The #NGO layer brings its own metabolism of risk aversion, soferned by consensus theatre. This is about measurable outputs, depoliticised language and in the end branding as reputational management. Again, not directly evil, but structurally parasitic to native grassroots paths. Because the moment legitimacy becomes more important than usefulness, the centre of gravity shifts. You start designing for funders instead of participants. You optimise optics instead of flows. You’re protecting the brand instead of the commons.

So it’s useful to ask why this keeps happening? Because the commons produce surplus of trust, energy, attention and infrastructure. Institutional actors are trained to capture surplus. They don’t see themselves as parasites. They see themselves as stabilisers. But when their survival depends on control by managing narratives, they can’t help bending the project toward those needs. That’s structural parasitism.

The real questions, where the value is, are you building soil or feeding off soil someone else built?
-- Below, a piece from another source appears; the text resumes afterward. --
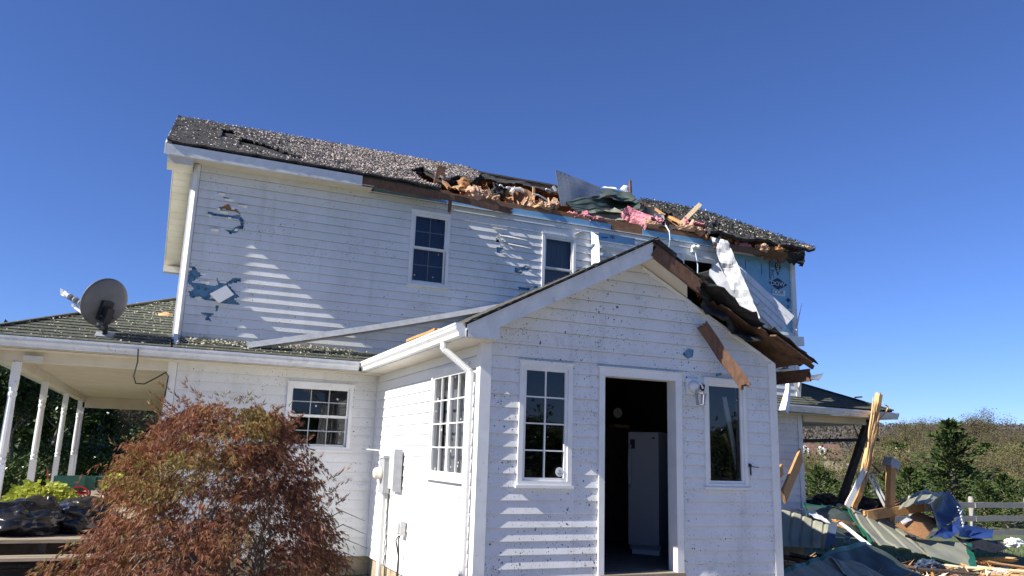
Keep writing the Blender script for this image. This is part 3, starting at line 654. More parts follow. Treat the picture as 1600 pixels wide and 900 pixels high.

Are you increasing abundance or reintroducing scarcity through “sustainable” monetisation? Are you decentralising power materially or professionalising it? Be honest.

The shovel test is are you building out the commons, or are you feeding on commons energy. Commons infrastructure should reduce dependence on gatekeepers, not multiply them.

The spiky bottom line: Yes, there are parasites. Yes, there’s shit to shovel. No, pretending everything is collaborative harmony doesn’t help. The work of the #OMN and #4opens isn’t trend-chasing or NGO alignment. It’s building resilient soil, designing against digital scarcity, protecting flows from enclosure by keeping governance open and messy.

If that makes institutional actors uncomfortable, that’s fine. Composting always smells bad before it becomes fertile. The question is whether we’re willing to pick up the shovel – or whether we’d rather keep pretending the pile isn’t growing.

Stop burning out alone, the number of good people burning out right now is not accidental. It’s what happens when systemic problems are framed as personal responsibility.

Collective infrastructure is weak and crisis is constant. No one can carry that alone, and no one should try.

The solution isn’t heroic effort, it’s shared architecture. In #FOSS terms: if the system keeps crashing, stop blaming the users. Redesign the stack, that’s the composting we actually need to do.